Microsoft today released SQL Server 2022, the latest version of its database software, which originally launched more than 33 years ago. Microsoft describes this release as the “most Azure-enabled release of SQL Server yet” and with connections to Azure Synapse Link for enabling real-time analytics over the database, Azure Purview for data governance and disaster recovery with the help of Azure SQL Managed Instance, this release is, in many ways, the culmination of the cloud-connection groundwork the team started quite a few years ago.
“From the very beginning, the vision [for SQL Server] really was about — databases were very complex — how do you make that extremely simple?
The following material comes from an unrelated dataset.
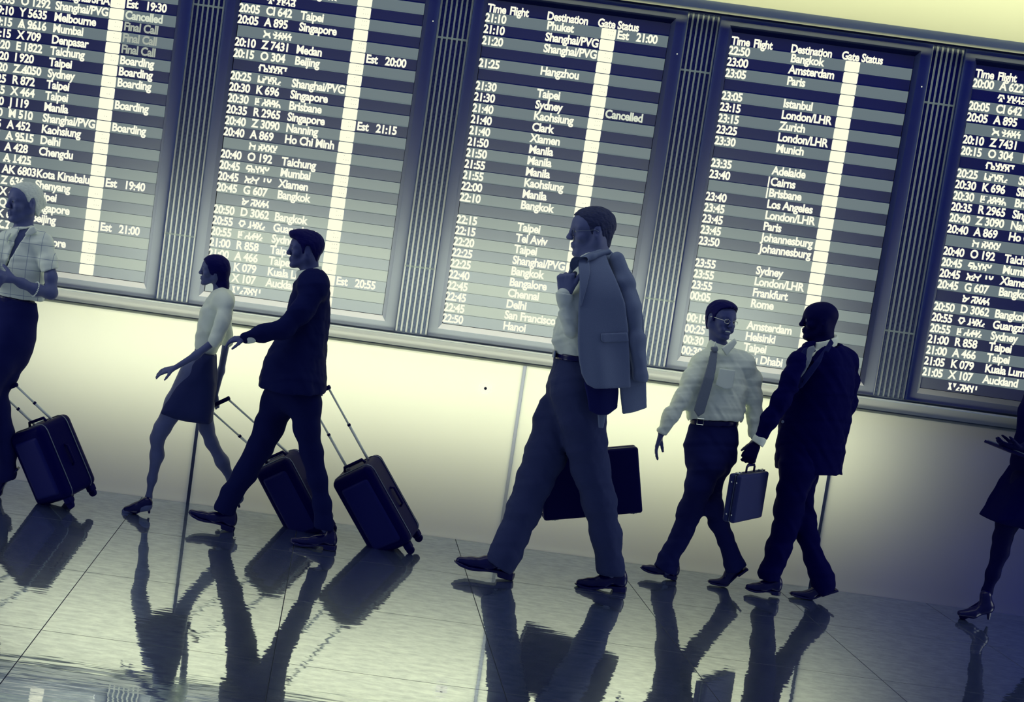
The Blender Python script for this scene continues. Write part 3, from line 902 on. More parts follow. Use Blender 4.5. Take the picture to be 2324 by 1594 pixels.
def hand(F, W, d, n, s=1.0, curl=(25, 35, 25), thumb=1, spread=6, tcurl=10, tdir=(.62, .70, .25), k=.006, fing=(1, 1, 1, 1)):
    """five unequal fingers: W wrist, d towards the fingers, n the palm's facing, thumb = side"""
    d = _v(d) / np.linalg.norm(d); n = _v(n) - d * (_v(n) @ d); n /= np.linalg.norm(n); l = np.cross(d, n) * thumb
    s = s
    offs = (.030, .010, -.010, -.028); Ls = (.072, .080, .075, .058)
    for i, (o, L) in enumerate(zip(offs, Ls)):
        kn = W + d * (.088 - .004 * i) * s + l * o * s
        F.rc(W + l * o * .55 * s + d * .012 * s, kn, .0135 * s, .0105 * s, .012 * s)
        dirv = d * math.cos(math.radians(spread * (1.5 - i))) + l * math.sin(math.radians(spread * (1.5 - i)))
        a = 0; p = kn; r = .0092 * s
        for seg, cu in zip((.45, .31, .24), curl):
            a += math.radians(cu)
            q = p + (dirv * math.cos(a) + n * math.sin(a)) * L * seg * s * fing[i]
            F.rc(p, q, r, r * .92, k * s); p = q; r *= .92
    b = W + d * .022 * s + l * .024 * s
    t = _v(tdir); dirv = d * t[0] + l * t[1] + n * t[2]; dirv /= np.linalg.norm(dirv)
    m1 = b + dirv * .040 * s
    F.rc(b - dirv * .005 * s, m1, .0140 * s, .0115 * s, .012 * s)
    c = math.radians(tcurl); d2 = dirv * math.cos(c) + (d * .8 + n * .3) * math.sin(c); d2 /= np.linalg.norm(d2)
    m2 = m1 + d2 * .030 * s; F.rc(m1, m2, .0108 * s, .0098 * s, k * s)
    c2 = math.radians(tcurl * 2); d3 = dirv * math.cos(c2) + (d * .8 + n * .4) * math.sin(c2); d3 /= np.linalg.norm(d3)
    F.rc(m2, m2 + d3 * .024 * s, .0096 * s, .0082 * s, k * s)
    return F


def bounds(pts, m=.12):
    a = np.array(pts); return a.min(0) - m, a.max(0) + m


def shoe(parent, toe, heel, Y, h=.10, width=1.0, bend=None, ankle=None, m='leather', hs=1.0):
    """toe, heel: ends of the sole in the photo. bend: (ball point) when the heel is off the ground"""
    T = P(toe[0], toe[1], Y); Hh = P(heel[0], heel[1], Y)
    F = Field()
    if bend is None:
        u = T - Hh; L = np.linalg.norm(u); u /= L; v = np.array((-u[2], 0, u[0])) * (1 if u[0] > 0 else -1)
        Q = lambda a, b, y=0: Hh + u * a * L + v * b * L + np.array((0, y * L, 0))
        ky = .82 * width
        F.rc(Q(.125, .19), Q(.15, .30 * hs), .105 * L, .090 * L, .03, ky * 1.05)
        F.rc(Q(.16, .24 * hs), Q(.48, .165 * hs), .110 * L * (hs * .5 + .5), .090 * L * hs, .03, ky * 1.1)
        F.rc(Q(.45, .13 * hs), Q(.72, .098 * hs), .095 * L * hs, .074 * L * hs, .03, ky * 1.38 / hs)
        F.rc(Q(.70, .098 * hs), Q(.93 if hs == 1 else .90, .084 * hs), .076 * L * hs, .056 * L * hs, .02, ky * 1.38 / hs)
        F.rc(Q(.16, .24), Q(.20, .42 * hs), .085 * L, .078 * L, .02, ky)
        F.half(Q(.5, .045), -v)
        lo, hi = bounds([Q(0, 0), Q(1, 0), Q(0, .4), Q(1, .4), Q(.5, .1, .3), Q(.5, .1, -.3)], .03)
        o = F.build('shoe', M[m], parent, lo, hi, .006)
        S = Field()
        pl = [(0, 0), (.27, 0), (.285, .06), (.42, .050), (.6, .014), (.75, 0), (.9, .016), (1.0, .058), (.985, .078), (.75, .050), (.55, .070), (.3, .115), (.0, .120), (-.008, .06)]
        pw = [(Hh + u * a * L + v * b * L)[[0, 2]] for a, b in pl]
        S.panel(pw, Y, .135 * L * width, .003, 'u', .003)
        S.ell(Q(.70, .0), (1, 1, 1), None, .01, 'i') if False else None
        # round the toe and heel in plan
        S.rc(Q(.13, .03), Q(.13, .03), .135 * L, .135 * L, .001) if False else None
        def plan(p):
            q = p - Hh; a = q @ u / L; y = np.abs(q[:, 1]) / L
            wdt = np.interp(a, [-.01, .03, .12, .30, .45, .70, .88, .97, 1.005], [.0, .075, .105, .092, .10, .135, .105, .055, .0]) * width
            return (y - wdt) * L * .7
        S._add('i', plan, .003)
        S.build('sole', M['leather'], o, lo - .02, hi + .02, .005)
    else:
        Bp = P(bend[0], bend[1], Y)
        u = T - Bp; L1 = np.linalg.norm(u); u /= L1; v = np.array((-u[2], 0, u[0])) * (1 if u[0] > 0 else -1)
        u2 = Hh - Bp; L2 = np.linalg.norm(u2); u2 /= L2; v2 = np.array((u2[2], 0, -u2[0])); v2 = v2 if v2[2] > 0 else -v2
        L = (L1 + L2); ky = .82 * width
        A = lambda a, b: Bp + u * a * L + v * b * L
        B = lambda a, b: Bp + u2 * a * L + v2 * b * L
        F.rc(A(.0, .09), A(L1 / L - .065, .062), .080 * L, .048 * L, .03, ky * 1.45)
        F.rc(A(.0, .10), B(.28, .14), .088 * L, .088 * L, .03, ky * 1.2)
        F.rc(B(.25, .16), B(L2 / L - .12, .15), .10 * L, .095 * L, .03, ky * 1.1)
        F.rc(B(L2 / L - .14, .2), B(L2 / L - .17, .32), .088 * L, .078 * L, .02, ky)
        lo, hi = bounds([T, Hh, Bp, B(.5, .4), A(.2, .3)], .07)
        o = F.build('shoe', M[m], parent, lo, hi, .006)
        S = Field()
        pts = [A(L1 / L, .05), A(L1 / L - .1, .012), A(.1, 0), A(0, 0), B(.12, .0), B(.28, .022), B(L2 / L - .27, .035), B(L2 / L - .26, 0), B(L2 / L, 0), B(L2 / L, .05), B(.3, .055), B(.1, .042), A(.05, .04), A(L1 / L - .05, .06)]
        S.panel([p[[0, 2]] for p in pts], Y, .105 * L * width, .003, 'u', .003)
        S.build('sole', M['leather'], o, lo, hi, .005)
    return o


def limb(F, pts, Y, k=.03, ky=1.0, scale=1.0, add=0.0):
    """pts: (px, py, r_px, dy) in the photograph; grown as one tapering chain in depth Y + dy"""
    q = []
    for p in pts:
        dy = p[3] if len(p) > 3 else 0
        q.append((P(p[0], p[1], Y + dy), max(.004, RM(p[2], Y + dy) * scale + add)))
    F.chain(q, k, ky)
    return q


def leg_body(F, l, Y):
    q = [t if i < len(l) - 2 else (t[0], t[1], t[2] * (.75 if i == len(l) - 2 else .5)) + tuple(t[3:]) for i, t in enumerate(l)]
    return limb(F, q, Y, .03, 1, .64)


def both(a, b): return lambda p: a(p) + b(p)


def cutplane(F, a, b, Y, keep):
    """flat hem through photo points a and b; keep = a photo point on the side that stays"""
    A, B, K = P(*a, Y), P(*b, Y), P(*keep, Y)
    e = B - A; n = np.array((e[2], 0, -e[0])); n /= np.linalg.norm(n)
    if (K - A) @ n > 0: n = -n
    F.half(A, n)


# ------------------------------------------------------------------ people
def zoomed(ox, oy, sc):
    def f(*t):
        r = (ox + t[0] / sc, oy + t[1] / sc)
        if len(t) > 2: r += (t[2] / sc,) + tuple(t[3:])
        return r
    return f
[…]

And in many ways, I think that has been a key reason why it lasted for so long and how we’ve evolved it as well,” Rohan Kumar, Microsoft’s corporate VP for Azure Data, told me. “One of the big things that I think about with SQL Server 2022 is that we’ve made it completely cloud-connected to Azure.”
He noted that while the migration of on-prem workloads is happening, Microsoft’s customers are all moving at very different speeds and some, for a multitude of reasons, may never move to the cloud at all. That, he argues, is why the company always bet on a hybrid approach, but it is also why a lot of customers started asking about how they could get the value of being in the cloud without actually having to move all of their data to it. “That was really the key thesis of why we invested in making this into a cloud release,” Kumar said.
A good example here is the new disaster recovery function that allows users to replicate their data in SQL Managed Instance on Azure and use that as a backup for their main on-premises SQL Server, which should make it easy to fail over to that when the main server goes down.
Kumar also noted that with Synapse Link, SQL Server users can now run real-time analytics over their database without having to set up a complex infrastructure. “All you need to do is check a box and say: ‘replicate this data in near real time.’ It lands it into Synapse and you can have your Power BI report that’s reading that data and that whole pipeline is just built for you,” he said.
And for companies that do indeed have a hybrid setup, support for the Purview data governance service now enables them to set their policies, no matter whether the data resides in SQL Server in the cloud or on premises.
In addition to the work on the new cloud-connected capabilities, the team also, of course, worked on improving the database’s overall performance, stability and security posture. At the core of that work, at least for this release, was the database’s intelligent query processing engine, which can now optimize queries in a number of more complex scenarios, for example.
Also interesting is a new pay-as-you-go billing model for SQL server through Azure Arc, Microsoft’s platform for managing cloud and on-premises resources. Using a connection to Azure Arc, which is part of the SQL Server 2022 setup process, on-premises users can now also opt for cloud-enabled billing to manage consumption spikes or for ad hoc use cases.
As Kumar noted, SQL Server usage, despite all of the competition available today, continues to grow (though in part, that’s driven by existing customers expanding their usage).
The new edition of SQL Server is now generally available, including the free Developer and Express editions.